Trafford Housing Trust has completed a £275m re-financing deal which breaks new ground in the housing association sector. The new deal is a vote of confidence in the Trust’s leadership and bold housebuilding mission.
Pictured above are Helen Rourke and Larry Gold of Trafford Housing Trust.
The new funding for the 9,000-home Trust is a mixed-maturity deal, which introduces a pool of new funders, including institutional investors, and replaces the previous £145m facility.
In an unprecedented deal in the sector, £100m of new funding is available for on-lending to innovative joint ventures fuelling the Trust’s ambitious homebuilding plans, including the 50/50 housebuilding joint venture with L&Q, one of the country’s largest housing associations. The two organisations will each invest £80m to deliver 2,000 homes across the North-west in the next four years.
Trafford Housing Trust was created from a transfer of Trafford Borough Council housing stock in 2005 and has been developing new homes since 2011. Its 2015-16 turnover was £54.4m with operating surplus of £12.4m (net surplus £5.4m) and it has developed nearly 500 new houses since 2011, 430 of which are affordable. The new deal enables the Trust to operate on a much greater scale.

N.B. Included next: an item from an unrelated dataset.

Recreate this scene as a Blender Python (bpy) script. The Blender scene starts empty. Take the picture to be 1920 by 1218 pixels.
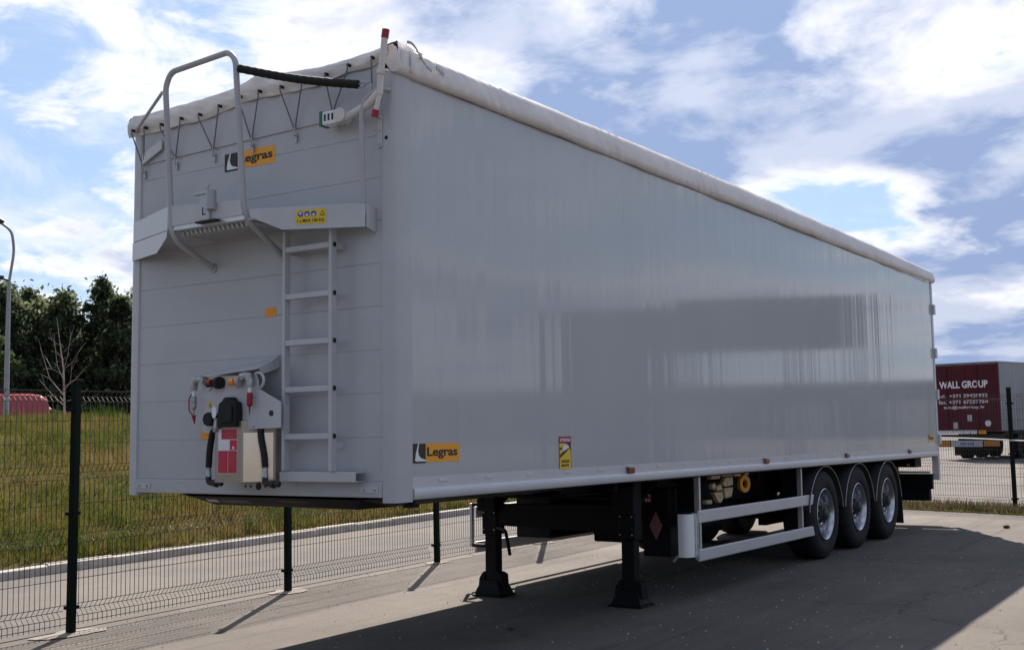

Its ‘profit for purpose’ policy sees development income ring-fenced from rented stock and used to re-invest in development, including affordable housing, mixed-use and assisted living new build projects delivering social impact in Trafford and increasingly across the North-west.
The Trust has Development Partner status with the Homes and Communities Agency and was the first housing association to access funding from the £300m Greater Manchester Housing Investment Fund. It also develops and sells homes independently through its Laurus brand.
In addition, the Trust is part of the JV North housing consortium, a northern and midlands partnership of 10 housing associations. JV North recently received £87.3m grant from the Homes and Communities Agency’s Shared Ownership Affordable Homes Programme towards the consortium’s next wave of housebuilding.
The Trust’s deputy CEO and CFO Larry Gold said: “Trafford Housing Trust is a financially strong group of companies and this deal demonstrates great confidence among funding institutions in the Trust’s governance, leadership and ambitious growth strategy.
“The housing crisis means that in Greater Manchester alone supply of new homes is around 4,000 annually, compared with a projected need of over 11,000 a year for each of the next 10 years.”
Helen Rourke, director of finance, added: “The refinancing gives the Trust more control over our assets and greater potential to invest in our strategy to deliver better homes for residents and significant numbers of new homes of all types across the North-west.”
The refinancing deal was arranged by Savills Financial Consultants and involves Lloyds Bank, BlackRock, Pension Insurance Corporation and Yorkshire Building Society.